Lunacraft Wiki

A Superblock is a 128 x 128 section of the game data or "map." Lunacraft divides the game data by superblocks for efficiency, so that it can manipulate the data (Blocks, Mobs etc.) for one part of the moon without needing to load all of the data in the entire moon, which might be quite large. For further details, see the blogs Internal Data Format or As Far As the Eye Can See.

Superblocks in Gameplay[]

As you explore your moon, you will occasionally encounter terrain that looks like this:

Superblock boundary

Sharp edge in terrain at a Superblock boundary

These sharp edges look like sheer cliffs and always occur at the edge of a 128 x 128 Superblock. They occur normally, and are also seen after a section of terrain has been erased and recreated by the Terrain regen bug.

The Superblock also affects the "infinite shooting bug" that often happens after the creation of a friendly Astronaut (either with Refined Gold or with a Beacon). When the unending shooting noise starts, the player can make it stop only by moving far enough away so that 1 superblok (128 blocks) lie between you and the place where the friendly astronaut was spawned.

Effects on Objects[]

Plants and Astronaut Lairs never cross a superblock boundary. The terrain generation algorithm decides where to put the center of the plant or lair, and sometime this decision places it close enough to the edge of a 128x128 superblock that the object would need to cross over into a neighboring superblock.
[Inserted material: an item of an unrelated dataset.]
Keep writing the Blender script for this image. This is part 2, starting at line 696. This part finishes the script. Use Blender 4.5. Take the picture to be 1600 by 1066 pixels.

But since terrain is generated strictly on a "one-superblock-at-a-time" basis, the object simply gets cut off.

Superblock Clipped Plant

A G4L plant clipped at the edge of a superblock

Lair-clipped

An Astronait Lair stops abruptly at the south edge of a superblock

Superblocks in the Game Savefiles[]

The blog article Internal Data Format describes the game data files in detail. This is how the existence of superblocks was discovered. For each 128 x 128 superblock, there are three files. The filename has four parts:

  • 0, 1, 2, or 3 to select moon A, B, C or D respectively
  • An east-west coordinate
  • A north-south coordinate
  • An extension "mw", "hm", or "dat".

The player begins in superblock (0,0), and the game creates terrain data for each of the 8 neighboring superblocks. Thus there are 27 files containing map data:

     (-1, 1)     |   (0, 1)     |    (1, 1)
 0_-128_128.mw   | 0_0_128.mw   | 0_128_128.mw
 0_-128_128.hm   | 0_0_128.hm   | 0_128_128.hm
 0_-128_128.dat  | 0_0_128.dat  | 0_128_128.dat
 ----------------+--------------+----------------
     (-1, 0)     |   (0, 0)     |    (1, 0)
 0_-128_0.mw     | 0_0_0.mw     | 0_128_0.mw
 0_-128_0.hm     | 0_0_0.hm     | 0_128_0.hm
 0_-128_0.dat    | 0_0_0.dat    | 0_128_0.dat
 ----------------+--------------+----------------
     (-1, -1)    |   (0, -1)    |    (1, -1)
 0_-128_-128.mw  | 0_0_-128.mw  | 0_128_-128.mw
 0_-128_-128.hm  | 0_0_-128.hm  | 0_128_-128.hm
 0_-128_-128.dat | 0_0_-128.dat | 0_128_-128.dat

The "mw" file is the largest (typically about 200K bytes) and contains the terrain for the 128x128 block area (the height is also 128 blocks: 64 above ground level and 64 below -- so it's a 128x128x128 cube). The "hm" file is 16 K bytes in size and contains a 128x128 map of the height or "altitude" of Topsoil or Sand block at each spot in the map. The "dat" file records the locations of Mini Lights, dropped items, and Mobs. It is 36 bytes for each object, typically less than 1K.